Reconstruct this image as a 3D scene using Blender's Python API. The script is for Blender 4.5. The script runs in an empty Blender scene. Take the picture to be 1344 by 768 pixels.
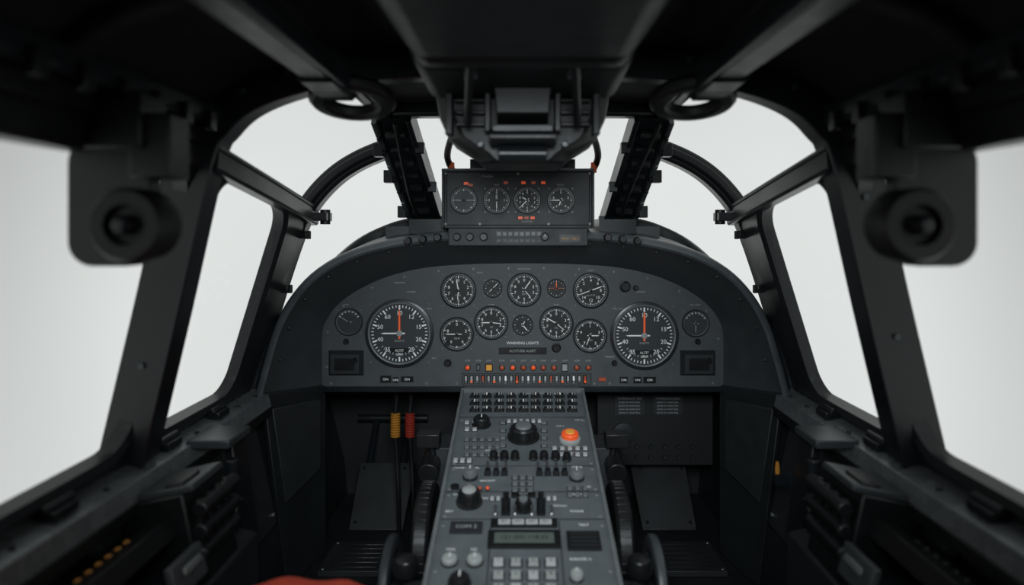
import bpy, bmesh, math, random
from mathutils import Matrix, Vector
random.seed(4)
sc=bpy.context.scene
EZ=0.85; F=900.0; CX=686.0; CY=300.0
def W(px,py,d): return Vector(((px-CX)*d/F,d,EZ-(py-CY)*d/F))
def R(x,y,z): return Vector((x,y,EZ+z))
# ---------------------------------------------------------------- materials
MATS={}
def mat(name,col,rough=.5,metal=0.,emit=0,var=.25,scale=30,bump=.0,spec=.5):
    if name in MATS: return MATS[name]
    m=bpy.data.materials.new(name); m.use_nodes=True
    n=m.node_tree.nodes; l=m.node_tree.links; p=n['Principled BSDF']
    p.inputs['Metallic'].default_value=metal
    p.inputs['Specular IOR Level'].default_value=spec
    tc=n.new('ShaderNodeTexCoord'); nz=n.new('ShaderNodeTexNoise'); nz.inputs['Scale'].default_value=scale
    nz.inputs['Detail'].default_value=6
    l.new(tc.outputs['Object'],nz.inputs['Vector'])
    mx=n.new('ShaderNodeMix'); mx.data_type='RGBA'
    mx.inputs[6].default_value=(*[c*(1-var) for c in col],1); mx.inputs[7].default_value=(*[min(1,c*(1+var)) for c in col],1)
    l.new(nz.outputs['Fac'],mx.inputs[0]); l.new(mx.outputs[2],p.inputs['Base Color'])
    mr=n.new('ShaderNodeMapRange'); mr.inputs[3].default_value=max(.05,rough-.1); mr.inputs[4].default_value=min(1,rough+.12)
    l.new(nz.outputs['Fac'],mr.inputs[0]); l.new(mr.outputs[0],p.inputs['Roughness'])
    if bump>0:
        b=n.new('ShaderNodeBump'); b.inputs['Strength'].default_value=bump; b.inputs['Distance'].default_value=.002
        n2=n.new('ShaderNodeTexNoise'); n2.inputs['Scale'].default_value=400; l.new(tc.outputs['Object'],n2.inputs['Vector'])
        l.new(n2.outputs['Fac'],b.inputs['Height']); l.new(b.outputs[0],p.inputs['Normal'])
    if emit:
        p.inputs['Emission Color'].default_value=(*col,1); p.inputs['Emission Strength'].default_value=emit
    MATS[name]=m; return m
FRAME=mat('painted_frame_metal',(.012,.015,.018),.30,.0,scale=12,bump=.08)
FRAMEL=mat('pale_frame_metal',(.07,.08,.086),.33,.3,scale=40,bump=.1)  # paler tone of the frame metal, for strips, bolts and plates
SILL=mat('sill_metal',(.22,.24,.25),.26,.3,scale=25,bump=.1,var=.35)
HOOD=mat('glareshield_coating',(.060,.068,.073),.38,scale=18,bump=.2,var=.3)
LIPHI=mat('glareshield_lip_highlight',(.12,.135,.145),.32,scale=30,bump=.15,var=.35)  # lighter copy of the coating: lip highlight put into the colour
PANEL=mat('panel_paint',(.078,.088,.095),.5,scale=25,bump=.2,var=.28)
PANELD=mat('panel_dark_paint',(.025,.029,.032),.5,scale=25,bump=.1)
PED=mat('pedestal_paint',(.125,.143,.153),.40,scale=22,bump=.2,var=.28)
FACE=mat('gauge_face_black',(.008,.010,.012),.5,var=.1)
FACEG=mat('gauge_face_grey',(.035,.043,.049),.5,var=.1)
BEZEL=mat('bezel_metal',(.03,.033,.036),.3,.2)
RIM=mat('bezel_highlight_screw',(.26,.28,.29),.4,.2)  # bezel edge highlight put into the colour; screws share this grey
WHITE=mat('marking_white',(.97,.99,.97),.6,var=.02,emit=.06)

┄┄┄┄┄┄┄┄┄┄

• _Task directions_: Set every line down exactly as written, leaving each picture out.

• _Result for this task_:
Reconstruct this image as a 3D scene using Blender's Python API. The script is for Blender 4.5. The script runs in an empty Blender scene. Take the picture to be 1344 by 768 pixels.
import bpy, bmesh, math, random
from mathutils import Matrix, Vector
random.seed(4)
sc=bpy.context.scene
EZ=0.85; F=900.0; CX=686.0; CY=300.0
def W(px,py,d): return Vector(((px-CX)*d/F,d,EZ-(py-CY)*d/F))
def R(x,y,z): return Vector((x,y,EZ+z))
# ---------------------------------------------------------------- materials
MATS={}
def mat(name,col,rough=.5,metal=0.,emit=0,var=.25,scale=30,bump=.0,spec=.5):
    if name in MATS: return MATS[name]
    m=bpy.data.materials.new(name); m.use_nodes=True
    n=m.node_tree.nodes; l=m.node_tree.links; p=n['Principled BSDF']
    p.inputs['Metallic'].default_value=metal
    p.inputs['Specular IOR Level'].default_value=spec
    tc=n.new('ShaderNodeTexCoord'); nz=n.new('ShaderNodeTexNoise'); nz.inputs['Scale'].default_value=scale
    nz.inputs['Detail'].default_value=6
    l.new(tc.outputs['Object'],nz.inputs['Vector'])
    mx=n.new('ShaderNodeMix'); mx.data_type='RGBA'
    mx.inputs[6].default_value=(*[c*(1-var) for c in col],1); mx.inputs[7].default_value=(*[min(1,c*(1+var)) for c in col],1)
    l.new(nz.outputs['Fac'],mx.inputs[0]); l.new(mx.outputs[2],p.inputs['Base Color'])
    mr=n.new('ShaderNodeMapRange'); mr.inputs[3].default_value=max(.05,rough-.1); mr.inputs[4].default_value=min(1,rough+.12)
    l.new(nz.outputs['Fac'],mr.inputs[0]); l.new(mr.outputs[0],p.inputs['Roughness'])
    if bump>0:
        b=n.new('ShaderNodeBump'); b.inputs['Strength'].default_value=bump; b.inputs['Distance'].default_value=.002
        n2=n.new('ShaderNodeTexNoise'); n2.inputs['Scale'].default_value=400; l.new(tc.outputs['Object'],n2.inputs['Vector'])
        l.new(n2.outputs['Fac'],b.inputs['Height']); l.new(b.outputs[0],p.inputs['Normal'])
    if emit:
        p.inputs['Emission Color'].default_value=(*col,1); p.inputs['Emission Strength'].default_value=emit
    MATS[name]=m; return m
FRAME=mat('painted_frame_metal',(.012,.015,.018),.30,.0,scale=12,bump=.08)
FRAMEL=mat('pale_frame_metal',(.07,.08,.086),.33,.3,scale=40,bump=.1)  # paler tone of the frame metal, for strips, bolts and plates
SILL=mat('sill_metal',(.22,.24,.25),.26,.3,scale=25,bump=.1,var=.35)
HOOD=mat('glareshield_coating',(.060,.068,.073),.38,scale=18,bump=.2,var=.3)
LIPHI=mat('glareshield_lip_highlight',(.12,.135,.145),.32,scale=30,bump=.15,var=.35)  # lighter copy of the coating: lip highlight put into the colour
PANEL=mat('panel_paint',(.078,.088,.095),.5,scale=25,bump=.2,var=.28)
PANELD=mat('panel_dark_paint',(.025,.029,.032),.5,scale=25,bump=.1)
PED=mat('pedestal_paint',(.125,.143,.153),.40,scale=22,bump=.2,var=.28)
FACE=mat('gauge_face_black',(.008,.010,.012),.5,var=.1)
FACEG=mat('gauge_face_grey',(.035,.043,.049),.5,var=.1)
BEZEL=mat('bezel_metal',(.03,.033,.036),.3,.2)
RIM=mat('bezel_highlight_screw',(.26,.28,.29),.4,.2)  # bezel edge highlight put into the colour; screws share this grey
WHITE=mat('marking_white',(.97,.99,.97),.6,var=.02,emit=.06)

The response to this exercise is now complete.